My Story
It’s been a meandering journey to try and centre my nature, my interests and my values in my work. It’s one that I’m still on. Along the way, I have encountered practises and people that have added to my own personal stew. A degree in Social Anthropology – a kind of global sociology and a subject I'd never heard of until I read the blurb in the university prospectus – ignited a natural interest in culture and the expansiveness that comes with embracing the many ways different people do life. Why didn’t we learn about this in primary school I wondered?
Speaking of primary school, I’ve been working in one as a Learning Support Assistant for the past three years alongside training to become a psychotherapist. Working with children and young people has peppered my different roles over the years. In fact, when I first left university, it was my volunteer work at a youth centre in Brighton that supported my application to work for a small television production company in Brighton making educational programmes. This led to my first career in television production, researching and producing documentaries and factual programmes for some of the main broadcasters.
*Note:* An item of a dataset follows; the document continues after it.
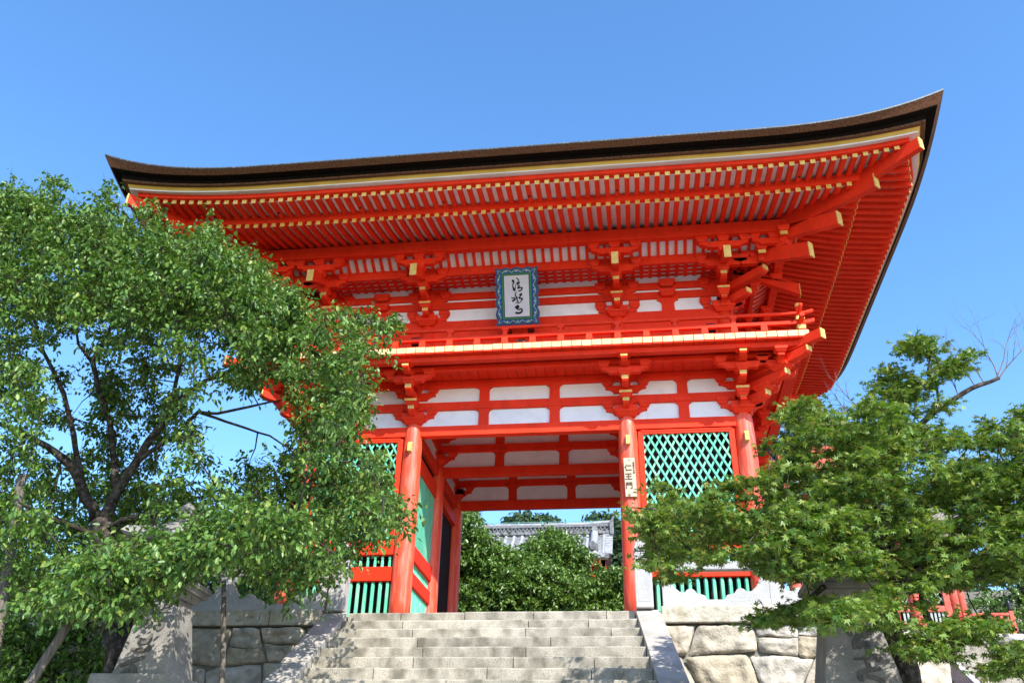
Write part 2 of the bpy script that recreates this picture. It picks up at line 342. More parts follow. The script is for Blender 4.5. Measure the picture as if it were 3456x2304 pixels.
bay(TL, .225, HY-.225); bay(TL, -HY+.225, -.225, dark=True); bay(TR, -HY+.225, -.225); bay(TR, .225, HY-.225, dark=True)
TPl = lambda u, w, z: (-2.48+w, u, z); TPr = lambda u, w, z: (2.48-w, u, z)
for TP in (TPl, TPr):
    m = MB(); m.box(TP, 0, 2*HY, -.1, .1, 4.248, 4.49); gp(m, 'tie_beam', RED); m = MB(); m.box(TP, 0, 2*HY, -.05, .03, 4.49, 5.66); gp(m, 'plaster_panel', WHITE, 0)
    m = MB(); m.box(TP, 0, 2*HY, -.08, .08, 4.905, 5.11); gp(m, 'tie_beam', RED)
    m = MB(); m.box(TP, .22, HY-.22, -.09, .09, 3.62, 3.98); gp(m, 'rail_beam', RED); m = MB(); m.box(TP, .22, HY-.22, -.04, -.02, 3.97, 4.25); gp(m, 'mesh_screen', DARK, 0)
    gp(lattice(TP, .2, HY-.2, 1.86, 3.63, .12, .20, .034), 'lattice', GREEN, 0)
    for z0, z1 in ((1.53, 1.87), (.98, 1.27)): m = MB(); m.box(TP, .22, HY-.22, -.09, .09, z0, z1); gp(m, 'rail_beam', RED)
    m = MB(); m2 = MB()
    for i in range(15): baluster(m, TP, .3+i*.142, 1.265, 1.54); baluster(m2, TP, .3+i*.142, .04, .985, False)
    gp(m, 'baluster_row', GREEN, 0); gp(m2, 'baluster_row', GREEN, 0); m = MB(); m.box(TP, .22, HY-.22, -.14, -.06, .05, 3.65); gp(m, 'mesh_screen', GREEN, 0)
    T2 = (lambda u, w, z, TP=TP: TP(u+HY, w, z)); bay(T2, .22, HY-.22, dark=True)
# upper storey body -------------------------------------------------------
for s in 'FRBL':
    half, cols = SIDES[s]; T0 = side_T(s); T = (lambda u, w, z, T0=T0: T0(u, w-.15, z)); hh = half-.15
    m = MB(); m.box(T, -hh, hh, -.05, .012, 5.87, 8.45); gp(m, 'plaster_panel', WHITE, 0)
    for z0, z1, w in ((5.88, 6.0, .07), (6.26, 7.2, .03), (7.14, 7.42, .09), (7.79, 7.985, .07), (8.065, 8.255, .07)):
        m = MB(); m.box(T, -hh, hh, -.08, w, z0, z1); gp(m, 'tie_beam', RED)
    for u in cols:
        if s in 'RL' and u != 0: continue
        uu = u*.957 if abs(u) < half else math.copysign(hh, u)
        m = MB(); x, y, z = T(uu, 0, 0); m.lathe((x, y, 0), [(.18, 5.88), (.178, 6.8), (.168, 7.15), (.15, 7.3)], 24); gp(m, 'column', RED, 0, smooth=True)
    for u in ((-3.6, 3.6) if s in 'FB' else (-1.25, 1.25)):
        m = MB(); m.uz(TS(T, u), [(p[0]*1.3, p[1]) for p in strut_pts(7.42, 7.83)], -.06, .062); t = TS(T, u)
        m.masu(t, 0, .04, 7.80, .17, .2); m.masu(t, 0, .04, 8.08, .17, .2); gp(m, 'strut', RED, .005)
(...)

Coming back to people’s stories, young people, healing and production ten years later, represents a circling back that has been a work and life trend of mine. After returning from a long stint living abroad, I was delighted to be able to use my television production skills and training to produce and manage a variety of site-specific arts events with and for arts organisations like Arts Catalyst (there I produced Mission//Misplaced Memory), the BFI, Scanners Inc, Architecture Doing Place and now The Space to Come on projects that all centre community, connection and creative participation.